Everything from the opening line of the records below through the line with "chair(.53 - .251, YR[5], .833, 'last" must be duplicated exactly, pictures left out.

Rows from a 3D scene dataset
==========

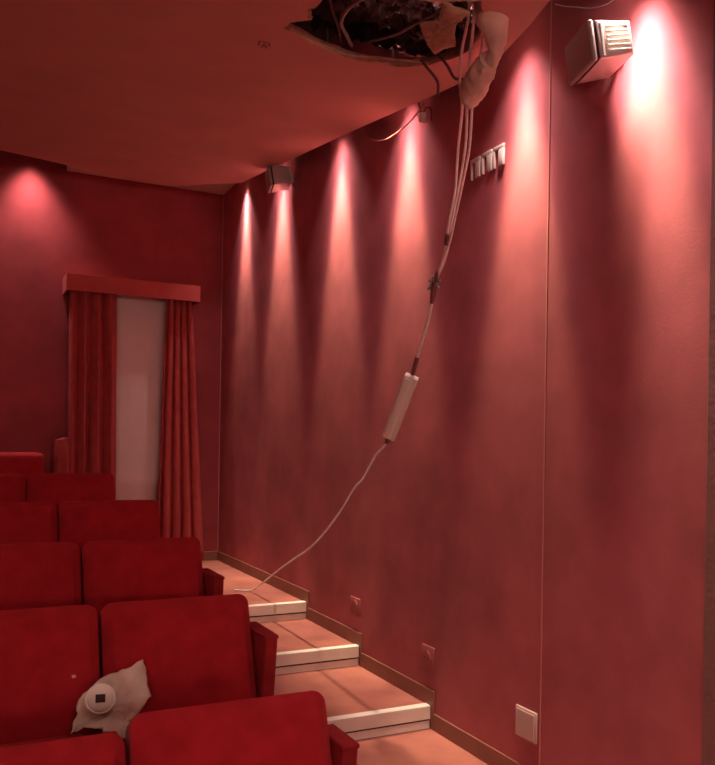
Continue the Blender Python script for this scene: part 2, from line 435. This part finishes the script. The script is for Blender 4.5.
for k in range(6):
    xr = (rows[k][1] - .251 - 1.028) if k < 5 else .53 - .251 - .516
    chair(xr, YR[k], .283 + .11 * k, 'red velvet seat of the ' + OR[k] + ' row, just outside the left edge of the picture', 0)
chair(.53 - .251, YR[5], .833, 'last row red velvet seat with a bright lit top edge against the back wall', 0)

# ---------------------------------------------------------------- door curtains and pelmet
def curtain(x0t, x1t, x0b, x1b, zt, zb, y0, amp, folds, ph, seed):
    bm = bmesh.new(); nx, nz = 90, 26; g = {}
    for i in range(nx + 1):
        for k in range(nz + 1):
            s = i / nx; t = k / nz; z = zt + (zb - zt) * t
            x = (x0t + (x1t - x0t) * s) * (1 - t) + (x0b + (x1b - x0b) * s) * t
            a = amp * (.75 + .35 * t)
            wob = noise.noise(Vector((s * 3 + seed, t * 1.2, 0))) * .8
            y = y0 - a * math.sin(2 * math.pi * folds * s + ph + wob) - .012 * noise.noise(Vector((s * 14, t * 2.5, seed)))
            x += .012 * math.sin(4 * math.pi * folds * s + ph) * (.5 + t * .5)
            g[i, k] = bm.verts.new((x, y, z))
    for i in range(nx):
        for k in range(nz): bm.faces.new((g[i, k], g[i + 1, k], g[i + 1, k + 1], g[i, k + 1]))
    return bm
def cur(label, *a):
    o = finish('door_curtain', curtain(*a), M_curt, None, smooth=180)
    s = o.modifiers.new('thick', 'SOLIDIFY'); s.thickness = .006
    tag(o, label, 'curtain', 'red curtains of the doorway'); return o
cur('red velvet curtain on the left of the pale door, lit in deep folds', .80, 1.175, .81, 1.195, 3.02, .68, 7.01, .060, 3.6, .6, 1.0)
cur('red velvet curtain on the right of the pale door, flaring towards the floor', 1.60, 1.825, 1.535, 1.965, 3.02, .68, 7.03, .035, 4.4, 2.2, 5.0)
t = thing('curtain_pelmet', 'long red fabric covered pelmet box above the doorway curtains', 'pelmet', (1.308, 7.0, 2.930))
bm = bmesh.new(); box(bm, -.546, .546, -.135, -.12, 0, .137, .002); finish('front_board', bm, M_pelm, t, smooth=0)
bm = bmesh.new(); box(bm, -.546, -.531, -.12, .137, 0, .137); finish('end_board', bm, M_pelm, t, smooth=0)
bm = B(.531, .546, -.12, .137, 0, .137); finish('end_board', bm, M_pelm, t, smooth=0)
bm = B(-.531, .531, -.12, .137, .122, .137); finish('top_board', bm, M_pelm, t, smooth=0)
bm = bmesh.new(); cyl(bm, (0, .025, .110), .010, 1.06, axis='x', seg=16); finish('curtain_rail', bm, M_metal, t)
# upright roll of the same velvet left of the curtain
bm = bmesh.new(); n = 40; K = 22; rings = []
for k in range(K + 1):
    z = .66 + 1.075 * k / K; s = 1.0 if k < K - 2 else (.98 if k == K - 2 else .94 if k == K - 1 else .80)
    ring = []
    for i in range(n):
        a = 2 * math.pi * i / n; r = .052 * s * (1 + .12 * math.sin(5 * a + .6 * math.sin(k * .4)) + .06 * noise.noise(Vector((math.cos(a) * 2, math.sin(a) * 2, k * .25))))
        ring.append(bm.verts.new((.752 + r * math.cos(a) * 1.05 + .004 * math.sin(k * .5), 6.93 + r * math.sin(a), z + (.012 * math.cos(a - .4) if k > K - 3 else 0))))
    rings.append(ring)
for k in range(K):
    for i in range(n): bm.faces.new((rings[k][i], rings[k][(i + 1) % n], rings[k + 1][(i + 1) % n], rings[k + 1][i]))
bm.faces.new(rings[0][::-1]); bm.faces.new(rings[-1])
tag(finish('rolled_cloth', bm, M_curt, smooth=60), 'short upright roll of red velvet cloth beside the left door curtain', 'rolled cloth')

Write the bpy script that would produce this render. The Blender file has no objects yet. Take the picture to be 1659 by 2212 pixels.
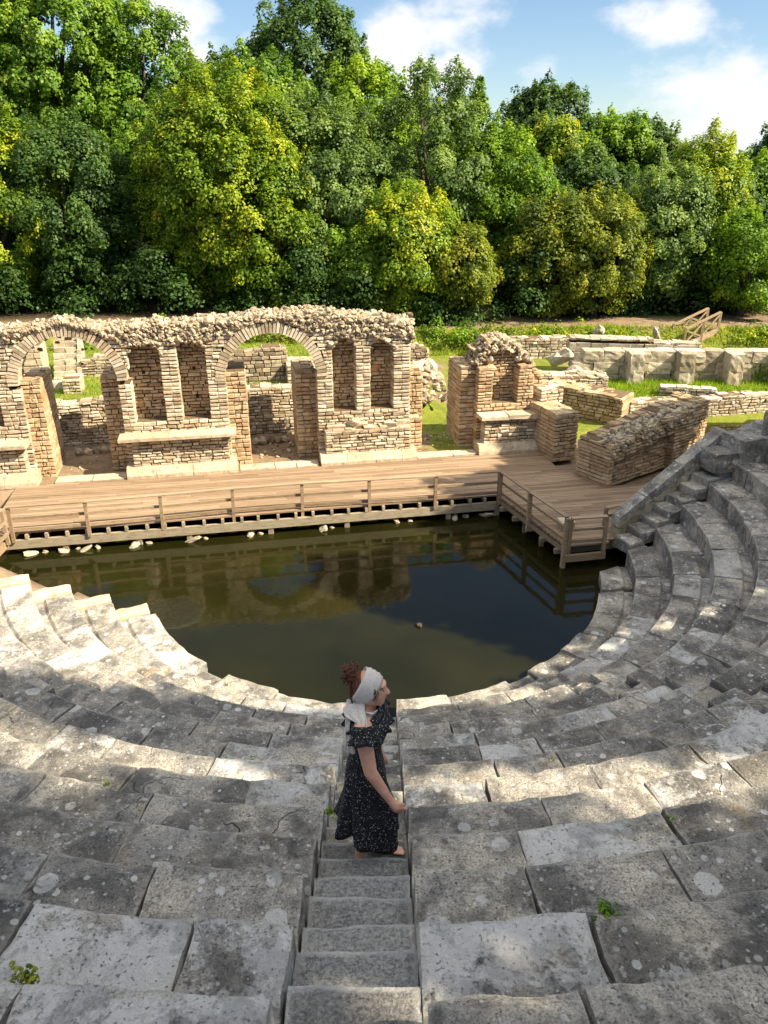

==========

▶ Written answer
Continue the Blender Python script for this scene: part 2, from line 435. This part finishes the script. The script is for Blender 4.5.
for k in range(6):
    xr = (rows[k][1] - .251 - 1.028) if k < 5 else .53 - .251 - .516
    chair(xr, YR[k], .283 + .11 * k, 'red velvet seat of the ' + OR[k] + ' row, just outside the left edge of the picture', 0)
chair(.53 - .251, YR[5], .833, 'last row red velvet seat with a bright lit top edge against the back wall', 0)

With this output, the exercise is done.